The World Trade Organization’s recently published forecast predicts merchandise trade volume growth of 4.4 percent this year.
The World Trade Organization is predicting a 4.4 percent increase in merchandise trade volume this year, following a significant increase of 4.7 percent in 2017, according to a recent trade growth report.
This would be well above the average of 3.0 percent yearly growth since the financial crisis, although still below the average of 4.8 percent yearly growth since 1990.
The WTO, which bases its quarterly forecasts for merchandise trade growth on economic factors such as global GDP estimates, predicts trade growth to fall in a range of 3.1 percent to 5.5 percent, as measured by average imports and exports, in 2018. This optimistic prediction, however, also comes as increasing tensions between some WTO member countries have led to trade policy decisions that threaten to negatively affect post-financial crisis economic recovery.
“Increased use of restrictive trade policy measures and the uncertainty they bring to businesses and consumers could produce cycles of retaliation that would weigh heavily on global trade and output,” the WTO said in its report.
“Faster monetary tightening by central banks could trigger fluctuations in exchange rates and capital flows that could be equally disruptive to trade flows,” the organization added. “Finally, worsening geopolitical tensions could be counted on to reduce trade flows, although the magnitude of their impact is unpredictable.
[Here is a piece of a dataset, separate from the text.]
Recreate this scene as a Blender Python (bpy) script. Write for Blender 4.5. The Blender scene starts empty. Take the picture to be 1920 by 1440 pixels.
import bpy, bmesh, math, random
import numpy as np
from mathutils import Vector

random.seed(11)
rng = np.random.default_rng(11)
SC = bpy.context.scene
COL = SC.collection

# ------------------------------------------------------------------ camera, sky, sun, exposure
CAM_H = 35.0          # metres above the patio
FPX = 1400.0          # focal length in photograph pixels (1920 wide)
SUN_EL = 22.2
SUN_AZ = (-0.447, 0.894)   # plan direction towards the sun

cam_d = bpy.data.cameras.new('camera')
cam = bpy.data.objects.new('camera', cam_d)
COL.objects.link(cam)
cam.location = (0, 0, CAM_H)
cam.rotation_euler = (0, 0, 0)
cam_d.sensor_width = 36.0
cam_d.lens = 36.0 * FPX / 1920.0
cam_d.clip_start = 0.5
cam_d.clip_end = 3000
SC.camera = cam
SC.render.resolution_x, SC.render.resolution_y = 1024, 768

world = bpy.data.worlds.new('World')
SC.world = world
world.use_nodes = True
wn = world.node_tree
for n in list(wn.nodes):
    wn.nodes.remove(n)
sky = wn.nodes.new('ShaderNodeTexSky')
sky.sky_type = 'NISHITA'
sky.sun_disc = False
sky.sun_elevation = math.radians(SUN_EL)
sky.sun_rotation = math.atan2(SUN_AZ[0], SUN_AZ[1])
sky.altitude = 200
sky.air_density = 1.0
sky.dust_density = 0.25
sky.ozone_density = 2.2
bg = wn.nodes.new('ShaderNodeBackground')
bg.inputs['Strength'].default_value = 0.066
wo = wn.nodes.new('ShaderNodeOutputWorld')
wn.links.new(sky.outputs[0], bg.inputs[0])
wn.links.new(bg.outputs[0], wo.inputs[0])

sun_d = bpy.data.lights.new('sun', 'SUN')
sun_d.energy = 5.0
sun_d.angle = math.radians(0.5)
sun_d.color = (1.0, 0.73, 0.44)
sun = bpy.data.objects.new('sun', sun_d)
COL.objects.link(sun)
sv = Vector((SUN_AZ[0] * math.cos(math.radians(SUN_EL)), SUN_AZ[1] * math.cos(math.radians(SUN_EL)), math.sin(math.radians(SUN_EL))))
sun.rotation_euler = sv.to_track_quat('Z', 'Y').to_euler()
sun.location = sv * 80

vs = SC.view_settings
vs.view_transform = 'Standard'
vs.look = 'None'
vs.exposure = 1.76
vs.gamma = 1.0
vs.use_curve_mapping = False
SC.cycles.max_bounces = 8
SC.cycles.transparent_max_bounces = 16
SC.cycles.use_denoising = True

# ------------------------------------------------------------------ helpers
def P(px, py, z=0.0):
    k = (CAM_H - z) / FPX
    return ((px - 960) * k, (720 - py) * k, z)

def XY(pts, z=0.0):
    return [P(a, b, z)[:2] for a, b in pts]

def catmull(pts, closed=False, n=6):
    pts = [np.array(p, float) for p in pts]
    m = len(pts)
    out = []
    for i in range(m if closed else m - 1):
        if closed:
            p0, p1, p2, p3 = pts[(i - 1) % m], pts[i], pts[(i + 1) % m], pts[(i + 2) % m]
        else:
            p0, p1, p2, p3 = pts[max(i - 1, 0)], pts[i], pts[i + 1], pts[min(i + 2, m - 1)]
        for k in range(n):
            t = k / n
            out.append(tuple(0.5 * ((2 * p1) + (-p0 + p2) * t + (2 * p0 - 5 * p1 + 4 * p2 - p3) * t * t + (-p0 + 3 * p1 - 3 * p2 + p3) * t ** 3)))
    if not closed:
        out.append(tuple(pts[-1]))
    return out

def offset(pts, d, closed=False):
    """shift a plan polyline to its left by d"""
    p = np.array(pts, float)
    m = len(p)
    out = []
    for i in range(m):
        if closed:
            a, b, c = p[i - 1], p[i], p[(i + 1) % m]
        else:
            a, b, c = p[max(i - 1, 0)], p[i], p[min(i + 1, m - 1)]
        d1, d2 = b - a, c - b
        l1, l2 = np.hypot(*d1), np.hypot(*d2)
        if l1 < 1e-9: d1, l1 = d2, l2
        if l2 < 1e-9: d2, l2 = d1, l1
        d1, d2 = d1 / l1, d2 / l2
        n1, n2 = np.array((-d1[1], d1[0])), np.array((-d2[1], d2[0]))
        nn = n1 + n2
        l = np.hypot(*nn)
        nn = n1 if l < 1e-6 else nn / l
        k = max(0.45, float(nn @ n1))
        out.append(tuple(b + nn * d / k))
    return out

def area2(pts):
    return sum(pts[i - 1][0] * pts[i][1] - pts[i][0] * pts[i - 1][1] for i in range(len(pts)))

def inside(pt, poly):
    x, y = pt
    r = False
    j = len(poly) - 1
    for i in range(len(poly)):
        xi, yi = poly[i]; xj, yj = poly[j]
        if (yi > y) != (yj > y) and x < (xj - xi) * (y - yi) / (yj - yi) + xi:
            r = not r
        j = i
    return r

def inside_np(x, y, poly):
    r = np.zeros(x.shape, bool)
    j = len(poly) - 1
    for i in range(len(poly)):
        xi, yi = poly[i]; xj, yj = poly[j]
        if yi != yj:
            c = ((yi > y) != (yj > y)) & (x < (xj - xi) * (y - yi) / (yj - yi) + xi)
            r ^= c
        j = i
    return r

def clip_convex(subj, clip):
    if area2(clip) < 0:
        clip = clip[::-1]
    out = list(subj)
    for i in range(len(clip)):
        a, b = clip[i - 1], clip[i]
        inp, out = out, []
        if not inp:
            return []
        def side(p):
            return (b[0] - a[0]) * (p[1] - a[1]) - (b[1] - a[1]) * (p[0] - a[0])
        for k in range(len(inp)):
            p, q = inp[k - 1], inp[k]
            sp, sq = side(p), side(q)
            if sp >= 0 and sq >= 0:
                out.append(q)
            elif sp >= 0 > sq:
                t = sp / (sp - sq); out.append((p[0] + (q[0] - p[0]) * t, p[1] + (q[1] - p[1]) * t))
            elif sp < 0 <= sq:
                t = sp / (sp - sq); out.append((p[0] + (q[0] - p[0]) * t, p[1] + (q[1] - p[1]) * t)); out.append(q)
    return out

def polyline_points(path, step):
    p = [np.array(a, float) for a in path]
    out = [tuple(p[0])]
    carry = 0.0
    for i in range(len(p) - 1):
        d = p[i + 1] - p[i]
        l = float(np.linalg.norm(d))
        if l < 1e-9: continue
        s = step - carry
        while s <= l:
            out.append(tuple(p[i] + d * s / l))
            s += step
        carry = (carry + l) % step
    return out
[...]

Technological change means that conflicts could increasingly take the form of cyberattacks, which could impact services trade as much or more than goods trade.”
According to data provided by the WTO, merchandise trade volume grew 4.7 percent in 2017, largely driven by rising import demand and increased investment spending, especially in developing countries. Asia had the fastest trade volume growth in 2017, both in imports (6.7 percent growth) and exports (9.6 percent growth). North America also saw significant growth last year, rebounding from a mediocre 2016, with 4.2 percent growth in imports and 4.0 percent growth in exports.
The largest barrier to increasing trade growth in 2018, according to the report, is the current atmosphere of trade policy uncertainty fueled by rising tensions between some WTO members, particularly the United States and China. Restrictive trade policies and retaliatory measures could lead to significant disruption in global trade and potentially reduce trade volumes. The unpredictable nature of the developing situation between the two countries makes it difficult to measure the potential impact of any major policy decisions, WTO said.
WTO Director-General Roberto Azevêdo said he considers the heightened tensions between China and the United States to be a serious threat to the global economy, warning of the consequences of escalating into a retaliatory cycle.
“The pressing trade problems confronting WTO members is best tackled through collective action,” he said of the trade growth projection. “I urge governments to show restraint and settle their differences through dialogue and serious engagement.”
In spite of all the uncertainty, however, the WTO’s outlook remains mostly positive for both global GDP growth and trade volume growth throughout the rest of 2018 and into 2019, with a projection of 4.0 percent growth for next year.